Alih fungsi lahan yang sangat masif, bisa jadi alasan bagi Kementerian Pertanian untuk mengevaluasi program  cetak sawah mereka. Berkurangnya lahan pertanian, juga mengingatkan publik akan kelancaran program cetak sawah. Jangan sampai program itu dijalankan secara tergesa-gesa oleh Kementan.
Pengumuman Kementerian Agraria dan Tata Ruang/Badan Pertanahan Nasional (ATR/BPN) terkait luas lahan pertanian kemarin memang tidak enak didengar. Pada 2018 ini terjadi pengurangan 7,1 juta hektare lahan pertanian. Ngerinya lagi, laju pengurangan itu tidak akan melambat, melainkan akan terus bertambah. Diperkirakan, rata-rata terjadi pengurangan luas lahan pangan sebesar 120 hektare per tahun.

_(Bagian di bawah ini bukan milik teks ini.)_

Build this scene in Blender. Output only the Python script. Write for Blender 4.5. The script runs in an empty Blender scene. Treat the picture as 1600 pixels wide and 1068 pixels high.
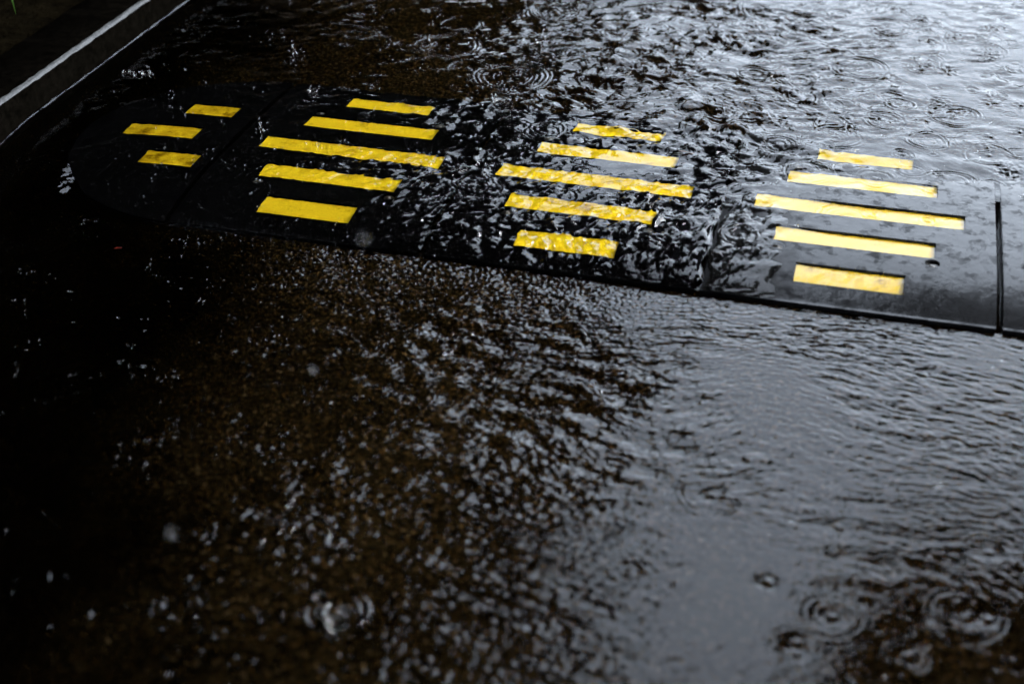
import bpy, bmesh, math, random
import numpy as np
from mathutils import Vector, Matrix

R = math.radians
scene = bpy.context.scene
COL = scene.collection

# ------------------------------------------------------------------ camera
cam_data = bpy.data.cameras.new("camera")
cam = bpy.data.objects.new("camera", cam_data)
COL.objects.link(cam)
cam_data.sensor_width = 36.0
cam_data.lens = 50.0
cam_data.clip_start = 0.05
cam_data.clip_end = 2000.0
_rt = Vector((0.9653125, 0.26103797, -0.00556299))
_up = Vector((-0.13702294, 0.52461412, 0.84024088))
_fw = Vector((-0.2222532, 0.81033277, -0.54218476))
M = Matrix((( _rt.x, _up.x, -_fw.x, 0.9994), (_rt.y, _up.y, -_fw.y, -2.4308),
            (_rt.z, _up.z, -_fw.z, 1.2642), (0, 0, 0, 1)))
cam.matrix_world = M
cam_data.dof.use_dof = True
cam_data.dof.focus_distance = 2.85
cam_data.dof.aperture_fstop = 2.3
scene.camera = cam

# ------------------------------------------------------------------ sky and sun (overcast)
SUN_EL, SUN_AZ = R(46), R(78)          # azimuth measured from +Y towards +X
world = bpy.data.worlds.new("World")
scene.world = world
world.use_nodes = True
nt = world.node_tree
nt.nodes.clear()
wo = nt.nodes.new("ShaderNodeOutputWorld")
bg = nt.nodes.new("ShaderNodeBackground")
sky = nt.nodes.new("ShaderNodeTexSky")
sky.sky_type = 'NISHITA'
sky.sun_disc = False
sky.sun_elevation = SUN_EL
sky.sun_rotation = SUN_AZ
sky.air_density = 1.0
sky.dust_density = 3.0
sky.ozone_density = 1.0
bw = nt.nodes.new("ShaderNodeRGBToBW")
tint = nt.nodes.new("ShaderNodeMix"); tint.data_type = 'RGBA'; tint.blend_type = 'MULTIPLY'
tint.inputs[0].default_value = 1.0
tint.inputs[7].default_value = (0.90, 1.0, 1.13, 1)
mixg = nt.nodes.new("ShaderNodeMix"); mixg.data_type = 'RGBA'
mixg.inputs[0].default_value = 0.86      # cloud cover greys the blue
tc = nt.nodes.new("ShaderNodeTexCoord")
nz = nt.nodes.new("ShaderNodeTexNoise"); nz.inputs["Scale"].default_value = 2.2; nz.inputs["Detail"].default_value = 5
mr = nt.nodes.new("ShaderNodeMapRange"); mr.inputs[1].default_value = 0.3; mr.inputs[2].default_value = 0.7
mr.inputs[3].default_value = 0.78; mr.inputs[4].default_value = 1.15
clo = nt.nodes.new("ShaderNodeMix"); clo.data_type = 'RGBA'; clo.blend_type = 'MULTIPLY'; clo.inputs[0].default_value = 1.0
L = nt.links.new
L(sky.outputs[0], bw.inputs[0]); L(bw.outputs[0], tint.inputs[6])
L(sky.outputs[0], mixg.inputs[6]); L(tint.outputs[2], mixg.inputs[7])
L(tc.outputs["Generated"], nz.inputs["Vector"]); L(nz.outputs["Fac"], mr.inputs[0])
L(mixg.outputs[2], clo.inputs[6]); L(mr.outputs[0], clo.inputs[7])
# the cloud is thinnest, so brightest, low over the road ahead
dotn = nt.nodes.new("ShaderNodeVectorMath"); dotn.operation = 'DOT_PRODUCT'
dotn.inputs[1].default_value = (math.sin(R(14)) * math.cos(R(32)), math.cos(R(14)) * math.cos(R(32)), math.sin(R(32)))
gl = nt.nodes.new("ShaderNodeMapRange"); gl.interpolation_type = 'SMOOTHSTEP'
gl.inputs[1].default_value = 0.45; gl.inputs[2].default_value = 0.98; gl.inputs[3].default_value = 0.7; gl.inputs[4].default_value = 2.95
gm = nt.nodes.new("ShaderNodeMix"); gm.data_type = 'RGBA'; gm.blend_type = 'MULTIPLY'; gm.inputs[0].default_value = 1.0
L(tc.outputs["Generated"], dotn.inputs[0]); L(dotn.outputs["Value"], gl.inputs[0])
L(clo.outputs[2], gm.inputs[6]); L(gl.outputs[0], gm.inputs[7])
L(gm.outputs[2], bg.inputs["Color"])
bg.inputs["Strength"].default_value = 0.12
L(bg.outputs[0], wo.inputs["Surface"])

sl = bpy.data.lights.new("sun", 'SUN')
sl.energy = 1.0
sl.angle = R(50)
sl.color = (1.0, 0.97, 0.92)
so = bpy.data.objects.new("sun", sl)
COL.objects.link(so)
_sd = Vector((math.sin(SUN_AZ) * math.cos(SUN_EL), math.cos(SUN_AZ) * math.cos(SUN_EL), math.sin(SUN_EL)))
so.rotation_euler = (-_sd).to_track_quat('-Z', 'Y').to_euler()
so.location = _sd * 50

vs = scene.view_settings
vs.view_transform = 'Standard'
vs.look = 'None'
vs.exposure = 2.32
vs.gamma = 1.0
vs.use_curve_mapping = False
cy = scene.cycles
cy.max_bounces = 10
cy.transmission_bounces = 8
cy.diffuse_bounces = 3
cy.glossy_bounces = 4
cy.caustics_refractive = True
cy.caustics_reflective = True
cy.blur_glossy = 0.3
cy.sample_clamp_indirect = 6.0
cy.use_denoising = True
cy.denoiser = 'OPENIMAGEDENOISE'
cy.denoising_input_passes = 'RGB_ALBEDO_NORMAL'

# ------------------------------------------------------------------ helpers
def link(o, parent=None):
    COL.objects.link(o)
    if parent is not None:
        o.parent = parent
    return o

def tag(o, label=None, cat=None, group=None, kind=None):
    if label: o["label"] = label
    if cat: o["category"] = cat
    if group: o["group"] = group
    if kind: o["kind"] = kind
    return o

def mesh_np(name, v, quads=None, tris=None, mat=None, parent=None, smooth=True, sharp=None):
    """fast mesh from numpy arrays"""
    me = bpy.data.meshes.new(name)
    v = np.ascontiguousarray(v, dtype=np.float32)
    me.vertices.add(len(v)); me.vertices.foreach_set("co", v.ravel())
    loops = []; starts = []; n = 0
    if quads is not None and len(quads):
        q = np.asarray(quads, dtype=np.int32); loops.append(q.ravel())
        starts.append(np.arange(len(q), dtype=np.int32) * 4); n = len(q) * 4
    if tris is not None and len(tris):
        t = np.asarray(tris, dtype=np.int32); loops.append(t.ravel())
        starts.append(n + np.arange(len(t), dtype=np.int32) * 3)
    loops = np.concatenate(loops); starts = np.concatenate(starts)
    me.loops.add(len(loops)); me.loops.foreach_set("vertex_index", loops)
    me.polygons.add(len(starts)); me.polygons.foreach_set("loop_start", starts)
    me.update(calc_edges=True)
    if smooth:
        me.polygons.foreach_set("use_smooth", np.ones(len(starts), dtype=bool))
        if sharp is not None:
            me.set_sharp_from_angle(angle=sharp)
    if mat: me.materials.append(mat)
    o = bpy.data.objects.new(name, me)
    return link(o, parent)

def obj_bm(name, bm, mat=None, parent=None, smooth=True, sharp=None):
    me = bpy.data.meshes.new(name)
    bmesh.ops.recalc_face_normals(bm, faces=bm.faces)
    bm.to_mesh(me); bm.free()
    if smooth:
        me.polygons.foreach_set("use_smooth", np.ones(len(me.polygons), dtype=bool))
        if sharp is not None: me.set_sharp_from_angle(angle=sharp)
    if mat: me.materials.append(mat)
    return link(bpy.data.objects.new(name, me), parent)

def grid_quads(ny, nx, off=0):
    i = np.arange(ny - 1)[:, None] * nx + np.arange(nx - 1)[None, :]
    i = i.ravel() + off
    return np.stack([i, i + 1, i + nx + 1, i + nx], 1)

def smoothstep(a, b, x):
    t = np.clip((x - a) / (b - a), 0, 1)
    return t * t * (3 - 2 * t)

def new_mat(name):
    m = bpy.data.materials.new(name); m.use_nodes = True
    n = m.node_tree; b = n.nodes["Principled BSDF"]
    return m, n, b

def noise_node(n, scale, detail=4, rough=0.5, coord=None):
    t = n.nodes.new("ShaderNodeTexNoise")
    t.inputs["Scale"].default_value = scale; t.inputs["Detail"].default_value = detail
    t.inputs["Roughness"].default_value = rough
    if coord is None:
        c = n.nodes.new("ShaderNodeTexCoord"); coord = c.outputs["Object"]
    n.links.new(coord, t.inputs["Vector"])
    return t

def ramp(n, src, stops):
    r = n.nodes.new("ShaderNodeValToRGB")
    e = r.color_ramp.elements
    while len(e) < len(stops): e.new(0.5)
    for k, (p, c) in enumerate(stops):
        e[k].position = p; e[k].color = (*c, 1)
    n.links.new(src, r.inputs[0])
    return r

def bump(n, src, strength, dist, b, chain=None):
    k = n.nodes.new("ShaderNodeBump")
    k.inputs["Strength"].default_value = strength; k.inputs["Distance"].default_value = dist
    n.links.new(src, k.inputs["Height"])
    if chain is not None: n.links.new(chain.outputs[0], k.inputs["Normal"])
    n.links.new(k.outputs[0], b.inputs["Normal"])
    return k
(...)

Pengurangan yang cukup signifikan tersebut dikarenakan banyak lahan sawah yang ternyata sudah beralih fungsi. Ada yang berubah menjadi pusat perbelanjaan dan ada yang menjadi bangunan lain.
Kementan  juga perlu melakukan evaluasi serius terkait implementasi kebijakan yang diambil. Mulai dari kebijakan cetak sawah hingga program intensifikasi seperti pupuk, benih serta peningkatan kesejahteraan petani belum berjalan dengan optimal.
Lagipula, cetak sawah tidak bisa dihitung berdasarkan luas cetakan sawah baru saja. Tapi juga harus dipikirkan mengenai sumber airnya, tingkat kesuburan tanah, dan kemampuan masyarakat setempat untuk menjadi petani. Tanpa ada ketiga aspek tadi, cetakan sawah baru hanya akan jadi program buang-buang uang. Karena sawah yang baru tidak termanfaatkan.